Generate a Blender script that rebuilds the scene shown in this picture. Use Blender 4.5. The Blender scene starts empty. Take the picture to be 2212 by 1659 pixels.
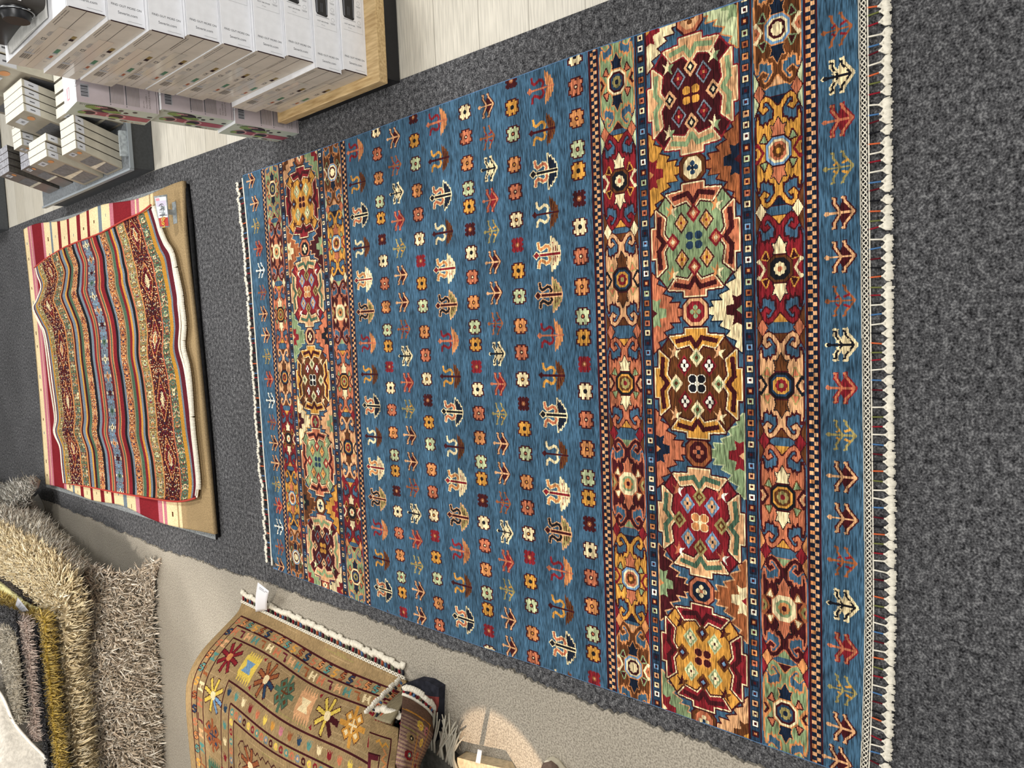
import bpy, math, random
import numpy as np
from mathutils import Vector

random.seed(7)
rng = np.random.default_rng(7)
scene = bpy.context.scene
COL = scene.collection

# ------------------------------------------------------------------ camera
F = 1584.62                      # focal length in pixels of the 2212 x 1659 frame
CAM = np.array([0.0, 0.0, 1.6])  # eye height 1.6 m
R = np.array([[-0.04028613, -0.74413854, -0.66680947],
              [-0.99626914, -0.02105887, 0.08369189],
              [-0.07632062, 0.66769331, -0.74051388]])
cam_d = bpy.data.cameras.new('camera')
cam = bpy.data.objects.new('camera', cam_d)
COL.objects.link(cam)
cam_d.sensor_width = 36.0
cam_d.sensor_fit = 'HORIZONTAL'
cam_d.lens = F / 2212 * 36
cam_d.clip_start = 0.05
from mathutils import Matrix
cam.matrix_world = Matrix(((R[0][0], -R[1][0], -R[2][0], 0), (R[0][1], -R[1][1], -R[2][1], 0),
                           (R[0][2], -R[1][2], -R[2][2], 1.6), (0, 0, 0, 1)))
scene.camera = cam


def on(px, py, ax='Z', v=0.0):
    """point of the plane ax = v that the photograph shows at (px, py): a survey of where things stand"""
    d = R.T @ np.array([px - 1106, py - 829.5, F])
    i = 'XYZ'.index(ax)
    return CAM + d * ((v - CAM[i]) / d[i])


# ------------------------------------------------------------------ colour and materials
def lin(h):
    h = h.lstrip('#')
    c = [int(h[i:i + 2], 16) / 255 for i in (0, 2, 4)]
    return tuple(x / 12.92 if x <= .04045 else ((x + .055) / 1.055) ** 2.4 for x in c)


MATS = {}


def nd(nt, t, **kw):
    n = nt.nodes.new(t)
    for k, v in kw.items():
        setattr(n, k, v)
    return n


def base_mat(name, rough, spec):
    m = bpy.data.materials.new(name)
    m.use_nodes = True
    nt = m.node_tree
    b = nt.nodes['Principled BSDF']
    b.inputs['Roughness'].default_value = rough
    b.inputs['Specular IOR Level'].default_value = spec
    MATS[name] = m
    return m, nt, b


def noise_node(nt, scale, stretch=(1, 1, 1), detail=3, coord='Object'):
    tc = nd(nt, 'ShaderNodeTexCoord')
    mp = nd(nt, 'ShaderNodeMapping')
    mp.inputs['Scale'].default_value = stretch
    nt.links.new(tc.outputs[coord], mp.inputs['Vector'])
    n = nd(nt, 'ShaderNodeTexNoise')
    n.inputs['Scale'].default_value = scale
    n.inputs['Detail'].default_value = detail
    nt.links.new(mp.outputs['Vector'], n.inputs['Vector'])
    return n


def vary(nt, col_socket, fac_socket, lo, hi, f0=.35, f1=.65):
    """col * (lo..hi) driven by a noise"""
    mr = nd(nt, 'ShaderNodeMapRange')
    mr.inputs['From Min'].default_value = f0
    mr.inputs['From Max'].default_value = f1
    mr.inputs['To Min'].default_value = lo
    mr.inputs['To Max'].default_value = hi
    nt.links.new(fac_socket, mr.inputs['Value'])
    vm = nd(nt, 'ShaderNodeVectorMath', operation='SCALE')
    nt.links.new(col_socket, vm.inputs[0])
    nt.links.new(mr.outputs['Result'], vm.inputs['Scale'])
    return vm.outputs['Vector']


def bump(nt, b, fac, strength, dist=.002):
    bp = nd(nt, 'ShaderNodeBump')
    bp.inputs['Strength'].default_value = strength
    bp.inputs['Distance'].default_value = dist
    nt.links.new(fac, bp.inputs['Height'])
    nt.links.new(bp.outputs['Normal'], b.inputs['Normal'])


def mat(name, hexc, rough=.6, spec=.3, nz=None, stretch=(1, 1, 1), bmp=None, metal=0.0, sheen=0.0):
    """nz = (scale, lo, hi) colour variation; bmp = (scale, strength, dist)"""
    if name in MATS:
        return MATS[name]
    m, nt, b = base_mat(name, rough, spec)
    c = lin(hexc)
    b.inputs['Base Color'].default_value = (*c, 1)
    b.inputs['Metallic'].default_value = metal
    if sheen:
        b.inputs['Sheen Weight'].default_value = sheen
    if nz:
        rgb = nd(nt, 'ShaderNodeRGB')
        rgb.outputs[0].default_value = (*c, 1)
        n = noise_node(nt, nz[0], stretch)
        nt.links.new(vary(nt, rgb.outputs[0], n.outputs['Fac'], nz[1], nz[2]), b.inputs['Base Color'])
    if bmp:
        n2 = noise_node(nt, bmp[0], stretch)
        bump(nt, b, n2.outputs['Fac'], bmp[1], bmp[2])
    return m


def woven(name, streak=(1, 1, 1), s1=(300, .72, 1.28), s2=(14, .85, 1.15), bstr=.5, rough=.85, sheen=.0, spec=.12):
    """textile whose colour is the yarn colour stored on each knot (attribute Col)"""
    m, nt, b = base_mat(name, rough, spec)
    at = nd(nt, 'ShaderNodeAttribute', attribute_name='Col')
    n1 = noise_node(nt, s1[0], streak, 4)
    n2 = noise_node(nt, s2[0], tuple(x ** .7 for x in streak), 3)
    c = vary(nt, at.outputs['Color'], n1.outputs['Fac'], s1[1], s1[2])
    c = vary(nt, c, n2.outputs['Fac'], s2[1], s2[2])
    nt.links.new(c, b.inputs['Base Color'])
    n3 = noise_node(nt, s1[0] * 1.5, streak, 2)
    bump(nt, b, n3.outputs['Fac'], bstr, .002)
    if sheen:
        b.inputs['Sheen Weight'].default_value = sheen
    return m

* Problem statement
Starting at the top of the listing above, reproduce each line up to and including the one with "from mathutils import Vector"; omit the pictures.

* Task result
Generate a Blender script that rebuilds the scene shown in this picture. Use Blender 4.5. The Blender scene starts empty. Take the picture to be 2212 by 1659 pixels.
import bpy, math, random
import numpy as np
from mathutils import Vector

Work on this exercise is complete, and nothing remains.